In late 90s/early 2000s, L4 happened. It went to great lengths to actually make achieving performance with a pure microkernel architecture possible. Afterwards, there were a lot of followup microkernels implementing the L4 interface, so these days when we say L4 we generally mean the interface, or any microkernel that implements it.
The HURD was watching, and sometime early 2000s they realized that the hybrid architecture was dead and they needed to move on if they wanted to stay relevant. There was a serious attempt at porting HURD to L4. It was already working, but the people behind it became disillusioned with the HURD, after realizing flaws on the architecture. I recommend reading the papers the L4 port people wrote on this. Back then, there were some ten to twenty HURD developers active.
After that, the HURD should have rethought its architecture and moved on with L4. Instead, they didn't continue the L4 effort nor fix the architecture. What they did was abandon it and start an entirely new port to a different microkernel, Coyotos, which didn't bear fruit, either. Throughout all this, the HURD was losing developers as they became disinterested.
Fast forward to 2005, Andrew Tanenbaum and his students released the first version (a mere skeleton, without even virtual memory support) of Minix3, and continued working from there http://wiki.minix3.org/MinixReleases , going a long way and bringing us to its current state. Right now, Minix3 has 20-30 active developers any given day, a few of which are working on it full-time, supported by funds coming from European Union research programs, as the reliability aspect http://www.minix3.org/other/reliability.html to Minix3 has been deemed important.

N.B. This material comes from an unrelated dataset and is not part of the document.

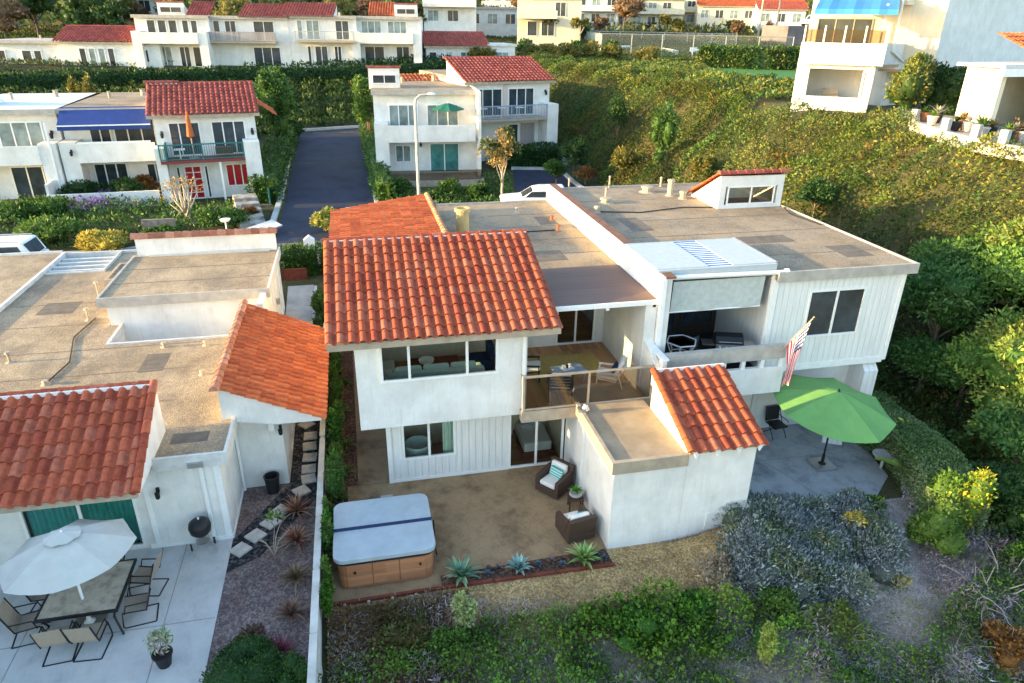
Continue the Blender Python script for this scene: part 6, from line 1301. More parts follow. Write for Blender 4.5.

Meanwhile, the HURD has 0-3 active developers depending on the day, none of which working full time, and with no roadmap or organization whatsoever. Last I've heard, they introduced userspace driver support, which is a step in the right direction, but a bit silly as the real problem (they're still using Mach) is yet to be solved.
Minix3 next version, 3.3.0, is weeks away. Here's some insider info: It breaks ABI to adopt NetBSD types, skyrocketing compatibility with pkgsrc software. The system will for the first time be built dynamic, as mmap() is finally working and the dynamic library support has been adapted to actually do shared libraries using it.
As lack of proper dynamic library support was holding back X (which already ran, but with barely any software for it), I expect we'll have a lot of WMs, DEs and GUI programs from here on, and interest will pick up.
If you ask me about the HURD, I'd say it's not worth continuing. Just take along whatever salvageable ideas and concepts and move on. Working on a system that isn't at a dead end is one suggestion. Escape https://github.com/Nils-TUD/Escape , HelenOS and Minix3 are three such systems. Genode is not exactly a system but it is interesting in its own way, and Plan9Front http://ninetimes.cat-v.org/ is very interesting even though it is not currently a pure microkernel system (it can be made so without breaking anything thanks to the awesome design). All these systems I suggested are Free Software, interesting, promising and actually active.